─── Information supplied

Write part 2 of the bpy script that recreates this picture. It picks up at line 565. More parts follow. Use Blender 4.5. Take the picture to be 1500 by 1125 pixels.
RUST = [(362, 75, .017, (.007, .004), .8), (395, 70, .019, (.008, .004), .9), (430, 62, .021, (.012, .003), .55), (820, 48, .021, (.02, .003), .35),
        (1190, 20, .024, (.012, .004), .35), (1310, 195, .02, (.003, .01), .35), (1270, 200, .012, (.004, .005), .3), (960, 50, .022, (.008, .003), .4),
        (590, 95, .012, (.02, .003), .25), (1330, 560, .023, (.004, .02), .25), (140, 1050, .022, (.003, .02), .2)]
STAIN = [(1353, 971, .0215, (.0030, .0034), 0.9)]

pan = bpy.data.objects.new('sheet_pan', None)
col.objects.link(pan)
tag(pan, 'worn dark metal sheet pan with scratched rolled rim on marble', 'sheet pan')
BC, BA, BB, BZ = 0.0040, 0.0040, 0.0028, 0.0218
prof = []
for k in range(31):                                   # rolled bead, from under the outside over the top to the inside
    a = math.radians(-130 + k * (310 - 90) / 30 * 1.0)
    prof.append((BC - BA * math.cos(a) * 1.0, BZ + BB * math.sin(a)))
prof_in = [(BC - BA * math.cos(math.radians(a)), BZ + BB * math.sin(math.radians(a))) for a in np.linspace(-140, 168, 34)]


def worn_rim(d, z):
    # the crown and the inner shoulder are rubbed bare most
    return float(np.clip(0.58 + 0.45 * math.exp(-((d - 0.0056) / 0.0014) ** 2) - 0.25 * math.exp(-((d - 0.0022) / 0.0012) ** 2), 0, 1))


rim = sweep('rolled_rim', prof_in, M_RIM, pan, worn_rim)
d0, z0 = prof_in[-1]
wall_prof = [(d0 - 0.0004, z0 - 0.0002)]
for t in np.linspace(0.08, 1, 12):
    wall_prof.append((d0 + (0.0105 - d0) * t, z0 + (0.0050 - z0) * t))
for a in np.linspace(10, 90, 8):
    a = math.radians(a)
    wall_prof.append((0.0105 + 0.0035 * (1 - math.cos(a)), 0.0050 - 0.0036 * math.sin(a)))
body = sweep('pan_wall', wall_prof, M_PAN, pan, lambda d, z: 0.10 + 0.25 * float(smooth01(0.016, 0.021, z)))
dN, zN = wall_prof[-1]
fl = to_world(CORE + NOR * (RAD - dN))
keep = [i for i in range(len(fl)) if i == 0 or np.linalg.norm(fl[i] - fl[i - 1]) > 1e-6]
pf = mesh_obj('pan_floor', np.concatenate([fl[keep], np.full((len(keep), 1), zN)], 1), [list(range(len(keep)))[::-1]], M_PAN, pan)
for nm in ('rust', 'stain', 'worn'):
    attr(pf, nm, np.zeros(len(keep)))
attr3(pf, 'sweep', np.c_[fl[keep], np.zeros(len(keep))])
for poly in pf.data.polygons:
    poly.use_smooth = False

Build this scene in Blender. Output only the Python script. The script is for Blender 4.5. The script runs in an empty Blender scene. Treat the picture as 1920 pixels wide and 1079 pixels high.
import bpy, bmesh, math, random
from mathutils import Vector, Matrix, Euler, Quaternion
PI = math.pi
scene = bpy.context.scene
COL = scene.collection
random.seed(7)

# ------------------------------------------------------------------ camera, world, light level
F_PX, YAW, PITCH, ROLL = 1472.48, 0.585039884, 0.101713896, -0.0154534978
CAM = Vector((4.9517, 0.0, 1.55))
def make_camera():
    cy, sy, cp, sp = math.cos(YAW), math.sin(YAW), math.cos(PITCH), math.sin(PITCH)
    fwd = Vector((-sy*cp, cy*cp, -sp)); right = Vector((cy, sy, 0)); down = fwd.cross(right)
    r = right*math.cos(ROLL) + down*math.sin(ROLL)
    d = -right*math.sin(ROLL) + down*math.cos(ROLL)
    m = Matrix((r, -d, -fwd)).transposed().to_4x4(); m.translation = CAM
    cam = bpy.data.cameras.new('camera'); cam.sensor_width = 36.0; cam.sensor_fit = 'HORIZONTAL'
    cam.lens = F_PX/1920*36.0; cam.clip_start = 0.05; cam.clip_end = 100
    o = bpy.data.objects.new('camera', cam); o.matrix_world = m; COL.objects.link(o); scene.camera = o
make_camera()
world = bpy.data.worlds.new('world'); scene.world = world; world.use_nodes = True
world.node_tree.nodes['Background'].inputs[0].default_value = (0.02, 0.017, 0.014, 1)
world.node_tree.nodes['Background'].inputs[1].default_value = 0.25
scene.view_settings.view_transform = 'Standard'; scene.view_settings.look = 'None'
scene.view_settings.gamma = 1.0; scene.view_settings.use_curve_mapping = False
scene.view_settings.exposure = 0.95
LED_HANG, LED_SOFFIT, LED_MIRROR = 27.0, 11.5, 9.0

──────
─── Information supplied

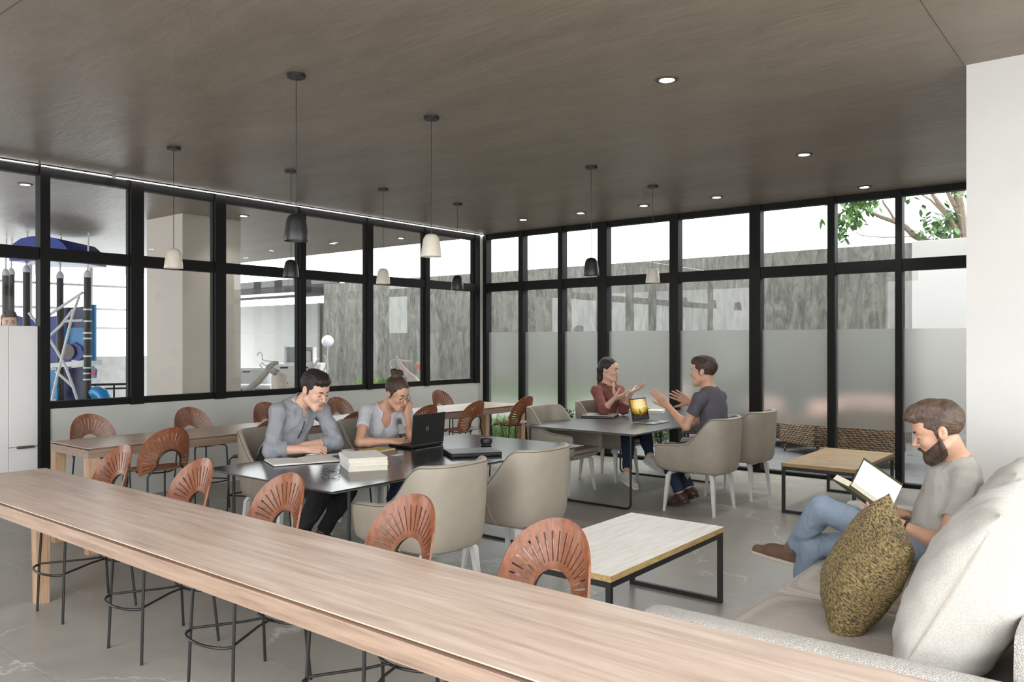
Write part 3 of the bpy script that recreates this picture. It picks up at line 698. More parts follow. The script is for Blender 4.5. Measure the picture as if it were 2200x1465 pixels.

──────

* **Exercise goal**
Beginning with the line containing "Write part 2" and ending with the line containing "STAIN = [(1353, 971, .0215, (.0030, .0034), 0.9)]", extract those lines exactly from the listing above, and only those.

* **Correct result**
Write part 2 of the bpy script that recreates this picture. It picks up at line 565. More parts follow. Use Blender 4.5. Take the picture to be 1500 by 1125 pixels.
RUST = [(362, 75, .017, (.007, .004), .8), (395, 70, .019, (.008, .004), .9), (430, 62, .021, (.012, .003), .55), (820, 48, .021, (.02, .003), .35),
        (1190, 20, .024, (.012, .004), .35), (1310, 195, .02, (.003, .01), .35), (1270, 200, .012, (.004, .005), .3), (960, 50, .022, (.008, .003), .4),
        (590, 95, .012, (.02, .003), .25), (1330, 560, .023, (.004, .02), .25), (140, 1050, .022, (.003, .02), .2)]
STAIN = [(1353, 971, .0215, (.0030, .0034), 0.9)]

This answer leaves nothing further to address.